Taiwan independence means war, Chinese envoy warns

The Chinese envoy to the United Kingdom warned that British and American interference in the Taiwan issue could result in a war, claiming that Beijing’s ties with the UK are now at a crossroads over the island.
Taking to the pages of the Guardian in an op-ed on Tuesday, Chinese ambassador to the UK Zheng Zeguang offered his government’s stance on the territorial spat while declaring that Taiwan had become a “touchstone issue” for China, the US and the UK alike.

“Over the years, the US has been playing the ‘Taiwan card’ to contain China by approving arms sales to the island, upgrading its relations with the authorities there and hollowing out the one-China principle,” the envoy wrote, referring to a policy that discourages foreign states from forming diplomatic relations with Taipei, which has long been self-governed.

Zheng also urged Britain to avoid following in the “footsteps of the US,” citing recent visits by senior American lawmakers to Taiwan, and noted that the island “has always been a sensitive matter at the center of relations between the UK and China.”

The ambassador’s comments come amid a new round of Chinese military drills in the air and waters around Taiwan, mirroring another bout of exercises held immediately after a visit to Taiwan by US House speaker Nancy Pelosi.

UK Foreign Secretary Liz Truss recently denounced the drills, saying they “threaten peace and stability in the region,” echoing similar condemnation from her American counterpart.

Zheng likewise accused China’s rivals of disturbing regional peace by attempting to intervene on the Taiwan issue, warning of “serious consequences” if London “crosses the red line of the Chinese side.”

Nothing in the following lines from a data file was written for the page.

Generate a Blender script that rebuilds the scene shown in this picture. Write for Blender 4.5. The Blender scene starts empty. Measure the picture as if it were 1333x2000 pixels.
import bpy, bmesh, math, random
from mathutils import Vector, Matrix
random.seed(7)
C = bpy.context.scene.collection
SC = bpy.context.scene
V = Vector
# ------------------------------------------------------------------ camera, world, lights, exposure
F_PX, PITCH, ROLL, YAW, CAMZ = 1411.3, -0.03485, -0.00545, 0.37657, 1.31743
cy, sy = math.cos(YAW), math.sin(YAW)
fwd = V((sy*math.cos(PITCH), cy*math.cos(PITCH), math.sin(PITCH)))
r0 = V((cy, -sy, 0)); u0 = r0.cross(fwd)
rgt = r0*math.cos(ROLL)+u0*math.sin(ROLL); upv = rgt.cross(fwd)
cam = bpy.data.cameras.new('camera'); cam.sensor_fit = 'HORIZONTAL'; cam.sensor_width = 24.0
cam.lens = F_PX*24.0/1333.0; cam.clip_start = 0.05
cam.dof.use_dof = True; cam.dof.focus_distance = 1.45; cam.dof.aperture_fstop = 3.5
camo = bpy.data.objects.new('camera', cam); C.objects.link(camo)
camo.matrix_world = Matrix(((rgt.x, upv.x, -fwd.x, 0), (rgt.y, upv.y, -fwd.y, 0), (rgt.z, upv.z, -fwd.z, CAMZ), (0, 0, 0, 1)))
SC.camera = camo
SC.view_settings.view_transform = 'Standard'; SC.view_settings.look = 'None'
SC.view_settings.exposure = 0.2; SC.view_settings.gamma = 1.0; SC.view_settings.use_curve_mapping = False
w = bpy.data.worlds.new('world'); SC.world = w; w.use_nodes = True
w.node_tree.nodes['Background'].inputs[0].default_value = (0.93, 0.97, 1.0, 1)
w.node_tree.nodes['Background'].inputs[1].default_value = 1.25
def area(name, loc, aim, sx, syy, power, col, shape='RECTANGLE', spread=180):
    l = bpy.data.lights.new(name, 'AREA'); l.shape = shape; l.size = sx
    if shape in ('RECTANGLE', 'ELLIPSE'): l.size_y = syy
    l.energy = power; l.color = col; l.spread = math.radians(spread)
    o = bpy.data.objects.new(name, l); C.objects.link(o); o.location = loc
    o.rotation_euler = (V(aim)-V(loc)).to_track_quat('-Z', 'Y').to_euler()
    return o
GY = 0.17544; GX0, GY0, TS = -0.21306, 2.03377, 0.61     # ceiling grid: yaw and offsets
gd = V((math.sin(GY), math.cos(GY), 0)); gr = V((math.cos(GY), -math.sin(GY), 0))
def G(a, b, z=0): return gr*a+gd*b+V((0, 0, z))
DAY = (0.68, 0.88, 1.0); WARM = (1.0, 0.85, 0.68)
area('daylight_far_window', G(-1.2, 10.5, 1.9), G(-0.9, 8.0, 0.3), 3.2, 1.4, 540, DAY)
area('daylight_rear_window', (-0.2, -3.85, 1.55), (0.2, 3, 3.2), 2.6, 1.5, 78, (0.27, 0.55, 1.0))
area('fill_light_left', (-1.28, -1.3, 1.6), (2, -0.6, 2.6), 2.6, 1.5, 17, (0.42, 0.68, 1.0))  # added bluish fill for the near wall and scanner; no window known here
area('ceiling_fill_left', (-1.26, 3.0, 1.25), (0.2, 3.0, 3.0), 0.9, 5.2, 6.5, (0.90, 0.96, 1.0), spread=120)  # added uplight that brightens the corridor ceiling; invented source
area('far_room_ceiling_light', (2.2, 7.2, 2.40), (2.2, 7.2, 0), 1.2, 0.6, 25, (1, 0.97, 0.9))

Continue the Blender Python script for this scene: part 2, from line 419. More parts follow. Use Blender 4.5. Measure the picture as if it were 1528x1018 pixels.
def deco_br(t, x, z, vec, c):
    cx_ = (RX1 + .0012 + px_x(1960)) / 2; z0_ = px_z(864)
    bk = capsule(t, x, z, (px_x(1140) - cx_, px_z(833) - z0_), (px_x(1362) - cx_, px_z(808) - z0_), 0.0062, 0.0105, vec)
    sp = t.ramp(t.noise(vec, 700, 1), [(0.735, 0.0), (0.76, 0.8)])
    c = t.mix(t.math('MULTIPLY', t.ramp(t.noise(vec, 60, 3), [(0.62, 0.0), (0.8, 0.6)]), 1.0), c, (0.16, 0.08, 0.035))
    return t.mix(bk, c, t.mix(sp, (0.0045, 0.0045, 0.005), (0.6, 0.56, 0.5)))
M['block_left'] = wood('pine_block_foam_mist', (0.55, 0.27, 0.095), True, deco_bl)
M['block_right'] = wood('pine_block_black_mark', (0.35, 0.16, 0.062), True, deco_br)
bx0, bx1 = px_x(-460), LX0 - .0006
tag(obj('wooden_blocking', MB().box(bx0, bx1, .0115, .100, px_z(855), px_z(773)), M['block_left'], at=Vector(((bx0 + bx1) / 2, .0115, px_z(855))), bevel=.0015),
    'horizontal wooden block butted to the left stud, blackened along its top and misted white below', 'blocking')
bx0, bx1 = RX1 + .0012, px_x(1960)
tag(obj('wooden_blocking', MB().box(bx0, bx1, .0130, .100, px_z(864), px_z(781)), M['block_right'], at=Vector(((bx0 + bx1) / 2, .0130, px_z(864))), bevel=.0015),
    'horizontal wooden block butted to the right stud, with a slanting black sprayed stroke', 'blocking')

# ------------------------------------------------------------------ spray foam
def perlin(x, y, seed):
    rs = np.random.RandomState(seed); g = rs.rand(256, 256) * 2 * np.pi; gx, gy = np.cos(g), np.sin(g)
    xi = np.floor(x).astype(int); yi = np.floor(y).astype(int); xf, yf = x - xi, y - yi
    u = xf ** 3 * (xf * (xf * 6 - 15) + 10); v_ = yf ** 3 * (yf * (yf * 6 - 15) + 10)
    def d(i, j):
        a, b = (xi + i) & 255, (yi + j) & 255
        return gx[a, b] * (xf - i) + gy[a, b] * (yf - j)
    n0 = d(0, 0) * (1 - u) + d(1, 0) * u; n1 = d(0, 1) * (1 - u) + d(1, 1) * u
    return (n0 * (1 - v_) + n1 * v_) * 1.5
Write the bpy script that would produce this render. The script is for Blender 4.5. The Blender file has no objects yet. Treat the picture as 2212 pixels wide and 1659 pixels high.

While China considers the island a part of its territory, Taiwan has been governed effectively autonomously since the Chinese Civil War in 1949, when the nationalist Kuomintang faction was defeated by communist forces on the mainland and was forced to flee. The local administration has continued to refer to the island as the “Republic of China” ever since, though it has been formally recognized by only a handful of foreign countries.